Tuesday, September 30, 2008

Wow, duct tape DOES fix everything!

After leaving Zhonglu, I spent one more night in Danba, enjoying a private room for a mere $3.50. The next morning, I was off to the Tagong Grasslands, which are perched up high in the mountains at about 2,600 meters.

Since Danba is quite small and Tagong is like a speck of dust on the map, there is no bus service between the two cities. Sim informed me that it's quite common to simply go down to the bus station and find a van going where you need to go. Shady as it sounds, it's actually pretty legit, though technically illegal. There's a fixed price that all the guys follow between each town. And the vans--wow. They're all very tricked out and blast Tibetan pop music, often with accompanied video on the passenger visor.

My first van was without incident and took me a few hours south to Bamei, where the driver handed me off to a Tagong-bound van. That's when the fun began. The driver and his friend in the front, luggage in the back and me and two tibetan monks in the middle. About 15 minutes out of Bamei, tssss. Punctured tire.

Our driver quickly finds the hole and covers it with his finger. Sidekick searches through the van for some way to patch it. Obviously there's no spare A stick and some really crappy electrical tape are all he comes up with. Realizing this isn't going to get us through the next 50 minutes to Tagong, I come up with a solution.

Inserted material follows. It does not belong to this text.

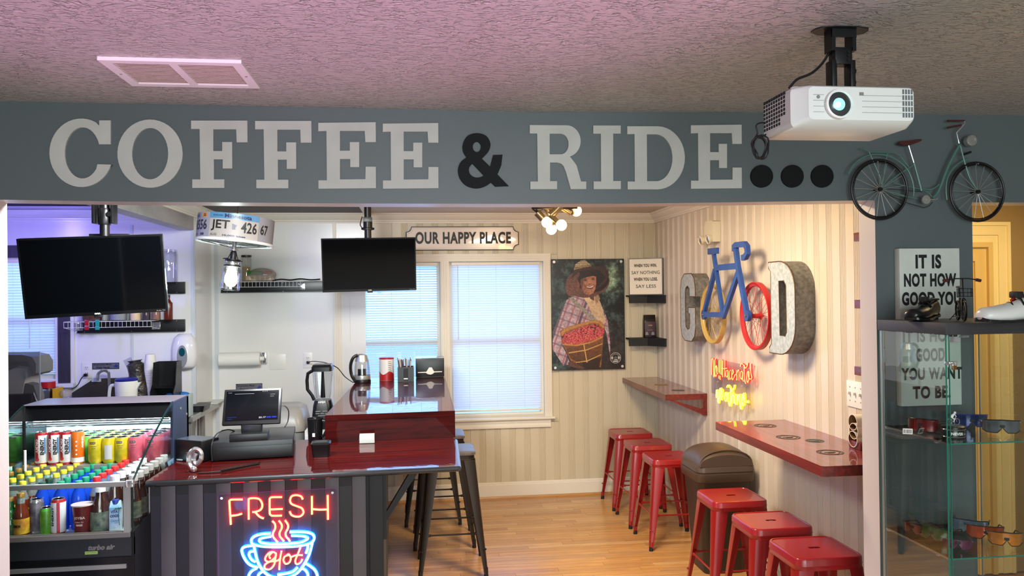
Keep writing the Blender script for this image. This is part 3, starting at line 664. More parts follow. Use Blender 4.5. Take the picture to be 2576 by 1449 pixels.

Bubble gum and duct tape. Yes, really. I just happened to have both on me (someone told me once to wrap some duct tape around a pen or marker so you have some with you).

From China

Gum chewed and duct tape applied, we were off. And I'll be damned if this quick fix didn't get us all the way to Tagong, through some terrifically shitty roads. But to cap it off, the jerkoff charged me the whole 15 yuan for the trip.


Tagong is basically a one-street town--actually I'd call it an outpost. It's surrounded by groups of yak hurders. Imagine an old wild-west film except the cowboys are all Tibetan. Unfortunately I didn't get a great shot of the town. Only this one that I took after a rain storm.

From China

Being small, there's not a lot to do except for some hiking in the nearby hills. But at 2,600 meters, my lungs didn't feel too up to it, especially since it seemed as though I as coming down with some sort of lung ailment (more on that, and the treatment, later).

To get a good view of the surrounding area, I opted for an hourlong horse ride. It was a bit silly but which one of you can say they've ridden a Tibetan horse among the mountains in Sichuan? My trusty steed was quite small actually. All the horses are about 2/3 the size of those we typically ride in America.

From China

And the views I enjoyed:

From China

From China

Other than that, I kept pretty quiet. I had yak pizza. Yak tastes like gamey beef. I don't recommend it. It rained a bunch and I was the only foreigner in town, as far as I could tell. And the next day, I had more moving to do.

1 comment:

Anonymous said...

Thank goodness for duct tape!

Gorgeous photos of Tagong. And you aren't kidding about it looking like a Western town. I was just in South Dakota and Deadwood and Tagong look awfully similar - both the type of buildings and the backdrop of grassy, hilly slopes.